Stored data >>

-------

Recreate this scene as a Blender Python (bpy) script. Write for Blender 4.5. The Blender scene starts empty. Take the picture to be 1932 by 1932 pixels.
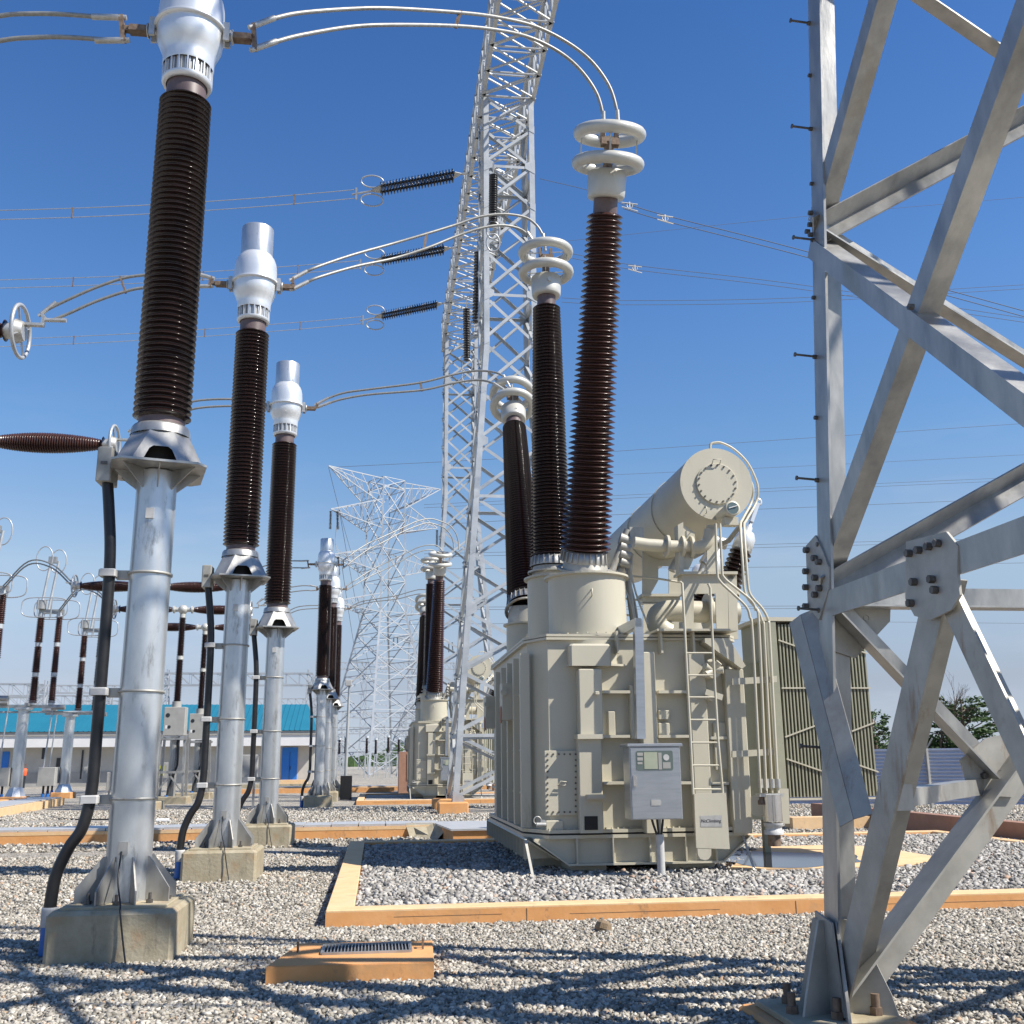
import bpy, math, random
import numpy as np
from mathutils import Vector, Matrix
random.seed(7); np.random.seed(7)
C = bpy.context.scene.collection
R = math.radians
# ------------------------------------------------------------------ camera
F, PITCH, ROLL, YAW = 1938.5, R(13.6657), R(-.5381), R(7.3975)
cy, sy, cp, sp = math.cos(YAW), math.sin(YAW), math.cos(PITCH), math.sin(PITCH)
FW = Vector((sy*cp, cy*cp, sp)); r0 = Vector((cy, -sy, 0)); u0 = r0.cross(FW)
RT = math.cos(ROLL)*r0 + math.sin(ROLL)*u0
UP = -math.sin(ROLL)*r0 + math.cos(ROLL)*u0
EYE = Vector((0, 0, 1.6))
cam = bpy.data.cameras.new('camera'); co = bpy.data.objects.new('camera', cam); C.objects.link(co)
co.matrix_world = Matrix(((RT.x, UP.x, -FW.x, 0), (RT.y, UP.y, -FW.y, 0), (RT.z, UP.z, -FW.z, 1.6), (0, 0, 0, 1)))
cam.sensor_width = 36; cam.lens = 36*F/1932; cam.clip_end = 5000; cam.clip_start = .05
bpy.context.scene.camera = co
# ------------------------------------------------------------------ light
SUN = Vector((.81, -.45, 1.0)).normalized()
EL = math.asin(SUN.z); AZ = math.atan2(SUN.x, SUN.y)
w = bpy.data.worlds.new('World'); bpy.context.scene.world = w; w.use_nodes = True
nt = w.node_tree; nt.nodes.clear()
sky = nt.nodes.new('ShaderNodeTexSky'); sky.sky_type = 'NISHITA'; sky.sun_disc = False
sky.sun_elevation = EL; sky.sun_rotation = AZ; sky.altitude = 900; sky.air_density = 1.0; sky.dust_density = .6; sky.ozone_density = 2.2
bg = nt.nodes.new('ShaderNodeBackground'); bg.inputs[1].default_value = .10
wo = nt.nodes.new('ShaderNodeOutputWorld')
# faint low clouds, laid out by direction in the sky
tc = nt.nodes.new('ShaderNodeTexCoord'); mp = nt.nodes.new('ShaderNodeMapping'); mp.inputs['Scale'].default_value = (2.2, 2.2, 9)
nz = nt.nodes.new('ShaderNodeTexNoise'); nz.inputs['Scale'].default_value = 2.6; nz.inputs['Detail'].default_value = 7; nz.inputs['Roughness'].default_value = .55
cr = nt.nodes.new('ShaderNodeValToRGB'); cr.color_ramp.elements[0].position = .52; cr.color_ramp.elements[1].position = .78
sx = nt.nodes.new('ShaderNodeSeparateXYZ'); mr = nt.nodes.new('ShaderNodeMapRange')
mr.inputs['From Min'].default_value = .34; mr.inputs['From Max'].default_value = .08; mr.inputs['To Min'].default_value = 0; mr.inputs['To Max'].default_value = .35
mu = nt.nodes.new('ShaderNodeMath'); mu.operation = 'MULTIPLY'
mx = nt.nodes.new('ShaderNodeMixRGB'); mx.inputs[2].default_value = (4.6, 4.9, 5.6, 1)
L = nt.links.new
L(tc.outputs['Generated'], mp.inputs[0]); L(mp.outputs[0], nz.inputs['Vector']); L(nz.outputs['Fac'], cr.inputs[0])
L(tc.outputs['Generated'], sx.inputs[0]); L(sx.outputs['Z'], mr.inputs['Value'])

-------

Exercise requirements >>
Count the lines of the data that include the string "scene", and give only that number.

Exercise solution >>
4